**** LISTED ENTRIES ****

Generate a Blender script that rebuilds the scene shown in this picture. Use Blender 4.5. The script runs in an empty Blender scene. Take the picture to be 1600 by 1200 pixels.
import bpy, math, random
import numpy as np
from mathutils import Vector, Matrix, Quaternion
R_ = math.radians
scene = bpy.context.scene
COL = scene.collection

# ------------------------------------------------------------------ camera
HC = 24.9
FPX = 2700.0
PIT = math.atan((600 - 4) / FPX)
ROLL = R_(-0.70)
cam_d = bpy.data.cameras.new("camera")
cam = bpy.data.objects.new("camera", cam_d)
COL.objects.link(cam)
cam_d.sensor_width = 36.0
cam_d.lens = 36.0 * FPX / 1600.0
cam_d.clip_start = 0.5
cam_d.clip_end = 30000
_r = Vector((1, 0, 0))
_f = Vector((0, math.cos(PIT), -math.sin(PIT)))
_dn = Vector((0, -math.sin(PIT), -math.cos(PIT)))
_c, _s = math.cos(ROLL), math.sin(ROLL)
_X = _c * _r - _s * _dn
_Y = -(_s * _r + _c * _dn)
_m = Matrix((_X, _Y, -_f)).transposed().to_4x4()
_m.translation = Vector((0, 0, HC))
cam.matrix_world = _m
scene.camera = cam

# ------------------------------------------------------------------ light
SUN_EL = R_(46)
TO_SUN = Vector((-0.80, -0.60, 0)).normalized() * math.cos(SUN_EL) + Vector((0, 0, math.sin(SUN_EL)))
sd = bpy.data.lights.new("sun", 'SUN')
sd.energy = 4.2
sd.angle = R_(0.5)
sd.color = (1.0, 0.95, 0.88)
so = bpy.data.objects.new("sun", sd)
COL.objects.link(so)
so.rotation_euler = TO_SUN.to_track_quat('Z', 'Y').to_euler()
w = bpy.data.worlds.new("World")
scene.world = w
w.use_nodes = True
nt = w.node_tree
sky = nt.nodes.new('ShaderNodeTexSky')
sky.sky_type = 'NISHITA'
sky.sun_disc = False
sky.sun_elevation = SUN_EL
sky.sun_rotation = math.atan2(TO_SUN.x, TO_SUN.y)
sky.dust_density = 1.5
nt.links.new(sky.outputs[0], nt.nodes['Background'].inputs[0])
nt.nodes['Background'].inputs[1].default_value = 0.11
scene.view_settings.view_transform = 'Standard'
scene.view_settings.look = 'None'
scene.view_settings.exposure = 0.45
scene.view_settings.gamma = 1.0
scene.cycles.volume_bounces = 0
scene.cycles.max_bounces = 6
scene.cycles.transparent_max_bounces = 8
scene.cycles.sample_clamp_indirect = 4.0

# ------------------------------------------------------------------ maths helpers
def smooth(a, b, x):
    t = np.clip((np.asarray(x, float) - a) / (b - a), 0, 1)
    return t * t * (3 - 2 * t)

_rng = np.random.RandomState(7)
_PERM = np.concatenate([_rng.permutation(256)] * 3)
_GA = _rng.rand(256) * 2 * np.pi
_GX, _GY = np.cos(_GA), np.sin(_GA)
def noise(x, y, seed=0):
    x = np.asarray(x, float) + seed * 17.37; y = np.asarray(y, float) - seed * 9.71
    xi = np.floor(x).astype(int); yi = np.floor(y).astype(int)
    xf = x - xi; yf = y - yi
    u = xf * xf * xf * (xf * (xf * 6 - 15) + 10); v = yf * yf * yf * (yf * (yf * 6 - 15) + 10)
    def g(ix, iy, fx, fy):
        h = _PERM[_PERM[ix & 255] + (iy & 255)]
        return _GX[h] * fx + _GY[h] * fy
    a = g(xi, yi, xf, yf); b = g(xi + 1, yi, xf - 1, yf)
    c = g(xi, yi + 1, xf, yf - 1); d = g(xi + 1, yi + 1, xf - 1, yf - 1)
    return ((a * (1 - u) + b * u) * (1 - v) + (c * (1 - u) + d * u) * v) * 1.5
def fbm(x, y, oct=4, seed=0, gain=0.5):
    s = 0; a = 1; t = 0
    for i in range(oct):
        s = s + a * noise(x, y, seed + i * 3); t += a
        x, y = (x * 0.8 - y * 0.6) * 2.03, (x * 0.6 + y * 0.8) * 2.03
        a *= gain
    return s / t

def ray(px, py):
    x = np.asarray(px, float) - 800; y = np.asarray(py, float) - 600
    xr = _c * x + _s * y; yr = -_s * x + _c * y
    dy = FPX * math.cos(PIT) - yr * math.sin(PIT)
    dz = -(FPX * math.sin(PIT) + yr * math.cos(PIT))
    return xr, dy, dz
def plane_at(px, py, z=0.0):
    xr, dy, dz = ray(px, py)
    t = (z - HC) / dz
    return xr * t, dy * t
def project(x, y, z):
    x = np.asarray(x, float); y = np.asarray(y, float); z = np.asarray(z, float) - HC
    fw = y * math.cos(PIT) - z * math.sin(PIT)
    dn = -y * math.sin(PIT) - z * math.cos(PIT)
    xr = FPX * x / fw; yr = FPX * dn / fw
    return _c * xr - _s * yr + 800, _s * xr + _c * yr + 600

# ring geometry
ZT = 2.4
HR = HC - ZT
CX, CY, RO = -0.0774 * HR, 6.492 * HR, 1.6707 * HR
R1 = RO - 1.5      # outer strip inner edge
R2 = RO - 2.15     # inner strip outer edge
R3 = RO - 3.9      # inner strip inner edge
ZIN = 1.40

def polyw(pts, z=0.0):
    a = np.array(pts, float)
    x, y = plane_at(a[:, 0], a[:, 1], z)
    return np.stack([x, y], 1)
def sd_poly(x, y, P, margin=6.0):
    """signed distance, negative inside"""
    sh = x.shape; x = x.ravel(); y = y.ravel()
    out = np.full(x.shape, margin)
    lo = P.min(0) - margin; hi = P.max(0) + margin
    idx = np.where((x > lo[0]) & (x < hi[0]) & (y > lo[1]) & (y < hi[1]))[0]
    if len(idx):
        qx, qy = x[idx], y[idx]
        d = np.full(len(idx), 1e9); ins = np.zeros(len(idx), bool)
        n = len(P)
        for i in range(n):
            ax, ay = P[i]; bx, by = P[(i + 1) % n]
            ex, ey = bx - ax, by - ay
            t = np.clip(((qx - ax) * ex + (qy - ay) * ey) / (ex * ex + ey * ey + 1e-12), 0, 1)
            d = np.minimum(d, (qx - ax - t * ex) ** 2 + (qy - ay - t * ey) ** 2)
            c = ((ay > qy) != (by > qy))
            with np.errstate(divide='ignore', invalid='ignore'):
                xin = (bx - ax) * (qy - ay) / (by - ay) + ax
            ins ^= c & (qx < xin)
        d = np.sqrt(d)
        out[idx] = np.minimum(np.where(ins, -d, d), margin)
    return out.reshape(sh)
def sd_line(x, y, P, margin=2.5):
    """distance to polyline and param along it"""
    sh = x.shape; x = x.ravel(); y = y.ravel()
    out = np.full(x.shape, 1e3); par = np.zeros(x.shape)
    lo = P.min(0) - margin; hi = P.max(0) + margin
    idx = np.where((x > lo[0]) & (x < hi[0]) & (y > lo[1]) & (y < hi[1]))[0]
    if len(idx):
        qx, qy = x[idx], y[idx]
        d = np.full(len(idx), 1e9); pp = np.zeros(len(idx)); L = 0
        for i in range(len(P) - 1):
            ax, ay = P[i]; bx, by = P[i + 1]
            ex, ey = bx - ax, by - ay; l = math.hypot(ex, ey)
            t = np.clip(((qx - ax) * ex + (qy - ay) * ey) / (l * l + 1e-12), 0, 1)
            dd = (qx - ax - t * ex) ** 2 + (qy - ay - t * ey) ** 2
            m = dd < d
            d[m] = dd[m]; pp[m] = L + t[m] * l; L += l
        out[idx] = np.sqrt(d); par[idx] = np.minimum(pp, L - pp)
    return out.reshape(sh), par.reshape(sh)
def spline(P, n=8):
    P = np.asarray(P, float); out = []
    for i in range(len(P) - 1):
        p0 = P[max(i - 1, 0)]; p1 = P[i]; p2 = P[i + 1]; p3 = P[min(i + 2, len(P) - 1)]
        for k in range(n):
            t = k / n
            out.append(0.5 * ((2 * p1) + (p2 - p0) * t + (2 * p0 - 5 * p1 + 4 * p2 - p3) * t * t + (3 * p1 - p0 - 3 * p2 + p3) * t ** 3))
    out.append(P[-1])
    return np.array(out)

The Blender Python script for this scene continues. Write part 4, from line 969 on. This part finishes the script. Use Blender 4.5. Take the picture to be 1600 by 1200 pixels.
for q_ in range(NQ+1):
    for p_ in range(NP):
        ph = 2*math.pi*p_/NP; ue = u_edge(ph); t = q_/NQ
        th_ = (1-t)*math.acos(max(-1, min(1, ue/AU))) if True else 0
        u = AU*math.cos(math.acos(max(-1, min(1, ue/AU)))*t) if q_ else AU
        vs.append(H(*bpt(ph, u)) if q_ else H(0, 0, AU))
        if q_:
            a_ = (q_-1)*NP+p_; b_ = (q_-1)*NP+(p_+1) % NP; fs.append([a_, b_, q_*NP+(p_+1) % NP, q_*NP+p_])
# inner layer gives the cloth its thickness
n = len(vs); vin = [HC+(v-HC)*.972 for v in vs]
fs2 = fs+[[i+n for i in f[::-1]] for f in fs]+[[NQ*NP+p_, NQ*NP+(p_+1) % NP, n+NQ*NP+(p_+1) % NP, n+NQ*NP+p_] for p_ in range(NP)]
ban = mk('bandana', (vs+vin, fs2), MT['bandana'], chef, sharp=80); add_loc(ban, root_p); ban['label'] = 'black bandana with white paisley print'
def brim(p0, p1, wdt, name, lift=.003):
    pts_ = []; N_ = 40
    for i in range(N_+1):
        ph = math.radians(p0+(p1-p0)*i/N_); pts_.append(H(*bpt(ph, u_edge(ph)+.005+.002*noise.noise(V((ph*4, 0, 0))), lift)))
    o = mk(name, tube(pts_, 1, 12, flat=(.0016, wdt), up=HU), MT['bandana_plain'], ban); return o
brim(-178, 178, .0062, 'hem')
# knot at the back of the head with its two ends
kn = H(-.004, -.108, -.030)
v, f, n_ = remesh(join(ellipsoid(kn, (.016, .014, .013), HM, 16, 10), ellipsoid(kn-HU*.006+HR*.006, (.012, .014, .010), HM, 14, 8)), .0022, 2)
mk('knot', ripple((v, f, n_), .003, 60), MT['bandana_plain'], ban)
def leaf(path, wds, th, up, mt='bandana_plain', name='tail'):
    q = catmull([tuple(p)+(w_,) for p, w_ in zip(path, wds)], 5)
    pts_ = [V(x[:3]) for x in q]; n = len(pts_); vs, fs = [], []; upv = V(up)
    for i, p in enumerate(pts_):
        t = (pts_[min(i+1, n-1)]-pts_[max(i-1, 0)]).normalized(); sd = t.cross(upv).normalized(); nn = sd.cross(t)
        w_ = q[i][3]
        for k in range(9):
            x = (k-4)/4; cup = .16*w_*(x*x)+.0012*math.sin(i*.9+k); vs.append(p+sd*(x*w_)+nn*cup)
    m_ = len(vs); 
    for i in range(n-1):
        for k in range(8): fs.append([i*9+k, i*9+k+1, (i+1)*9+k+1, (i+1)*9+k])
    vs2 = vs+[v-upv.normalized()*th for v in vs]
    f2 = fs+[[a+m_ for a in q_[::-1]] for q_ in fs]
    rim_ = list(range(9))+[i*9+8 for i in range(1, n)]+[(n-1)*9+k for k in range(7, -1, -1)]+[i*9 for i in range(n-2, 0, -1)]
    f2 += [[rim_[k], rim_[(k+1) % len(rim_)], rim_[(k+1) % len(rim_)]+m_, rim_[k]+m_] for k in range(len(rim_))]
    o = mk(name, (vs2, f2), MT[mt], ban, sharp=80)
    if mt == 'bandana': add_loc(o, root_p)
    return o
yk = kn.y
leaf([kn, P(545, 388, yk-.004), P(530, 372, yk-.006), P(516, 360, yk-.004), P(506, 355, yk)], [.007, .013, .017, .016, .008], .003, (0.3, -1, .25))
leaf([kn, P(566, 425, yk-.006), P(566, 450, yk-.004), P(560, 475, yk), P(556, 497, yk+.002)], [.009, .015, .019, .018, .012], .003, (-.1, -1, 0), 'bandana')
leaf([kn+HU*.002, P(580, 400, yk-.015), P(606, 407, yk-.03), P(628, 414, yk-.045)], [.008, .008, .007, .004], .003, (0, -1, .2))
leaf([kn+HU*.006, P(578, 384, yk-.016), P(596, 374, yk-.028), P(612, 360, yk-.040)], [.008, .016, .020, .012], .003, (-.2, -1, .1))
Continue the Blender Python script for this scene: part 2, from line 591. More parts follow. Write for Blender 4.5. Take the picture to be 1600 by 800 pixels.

****

DIRECTIONS - Take every line above carrying "part" and return it.

COMPLETED TASK -
The Blender Python script for this scene continues. Write part 4, from line 969 on. This part finishes the script. Use Blender 4.5. Take the picture to be 1600 by 1200 pixels.
Continue the Blender Python script for this scene: part 2, from line 591. More parts follow. Write for Blender 4.5. Take the picture to be 1600 by 800 pixels.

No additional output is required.